-------- DATA LINES

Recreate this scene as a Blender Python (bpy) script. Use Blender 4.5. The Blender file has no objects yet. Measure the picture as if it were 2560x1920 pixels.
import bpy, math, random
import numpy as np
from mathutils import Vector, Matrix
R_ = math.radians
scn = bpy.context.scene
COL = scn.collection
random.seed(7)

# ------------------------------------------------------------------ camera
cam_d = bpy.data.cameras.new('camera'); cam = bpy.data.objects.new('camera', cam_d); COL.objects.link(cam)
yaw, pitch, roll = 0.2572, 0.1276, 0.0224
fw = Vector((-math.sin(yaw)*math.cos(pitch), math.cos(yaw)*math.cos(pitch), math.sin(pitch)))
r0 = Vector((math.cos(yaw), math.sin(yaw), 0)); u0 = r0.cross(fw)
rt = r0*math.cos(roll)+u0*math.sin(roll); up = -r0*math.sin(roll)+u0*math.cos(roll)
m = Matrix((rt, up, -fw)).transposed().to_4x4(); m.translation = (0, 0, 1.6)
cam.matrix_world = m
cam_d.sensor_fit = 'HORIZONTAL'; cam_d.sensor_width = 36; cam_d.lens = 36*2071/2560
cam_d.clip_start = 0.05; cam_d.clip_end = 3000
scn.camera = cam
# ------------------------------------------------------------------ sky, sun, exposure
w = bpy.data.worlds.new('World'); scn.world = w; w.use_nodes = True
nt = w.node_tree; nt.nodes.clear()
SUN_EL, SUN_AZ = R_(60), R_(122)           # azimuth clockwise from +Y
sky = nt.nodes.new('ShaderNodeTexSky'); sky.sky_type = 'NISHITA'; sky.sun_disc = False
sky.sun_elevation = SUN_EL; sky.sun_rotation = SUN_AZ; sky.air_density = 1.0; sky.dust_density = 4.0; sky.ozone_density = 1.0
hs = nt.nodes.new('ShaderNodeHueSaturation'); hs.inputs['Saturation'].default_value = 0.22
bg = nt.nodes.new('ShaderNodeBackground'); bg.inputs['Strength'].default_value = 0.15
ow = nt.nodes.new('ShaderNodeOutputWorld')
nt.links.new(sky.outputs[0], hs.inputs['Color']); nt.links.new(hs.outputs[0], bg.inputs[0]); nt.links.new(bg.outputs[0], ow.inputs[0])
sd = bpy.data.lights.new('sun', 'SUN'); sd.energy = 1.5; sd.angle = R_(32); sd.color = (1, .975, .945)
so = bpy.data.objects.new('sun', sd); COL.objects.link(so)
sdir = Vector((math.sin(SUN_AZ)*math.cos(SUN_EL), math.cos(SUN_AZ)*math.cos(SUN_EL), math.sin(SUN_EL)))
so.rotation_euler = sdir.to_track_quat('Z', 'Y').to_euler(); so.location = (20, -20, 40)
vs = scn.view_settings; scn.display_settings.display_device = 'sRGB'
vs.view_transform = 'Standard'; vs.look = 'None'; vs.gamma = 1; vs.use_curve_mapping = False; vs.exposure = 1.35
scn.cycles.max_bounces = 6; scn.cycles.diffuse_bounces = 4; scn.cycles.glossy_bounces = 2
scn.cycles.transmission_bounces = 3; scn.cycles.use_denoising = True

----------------

Please transcribe, exactly and with nothing added, the lines from the first line of the material above through the line that contains "random.seed(7)".

Recreate this scene as a Blender Python (bpy) script. Use Blender 4.5. The Blender file has no objects yet. Measure the picture as if it were 2560x1920 pixels.
import bpy, math, random
import numpy as np
from mathutils import Vector, Matrix
R_ = math.radians
scn = bpy.context.scene
COL = scn.collection
random.seed(7)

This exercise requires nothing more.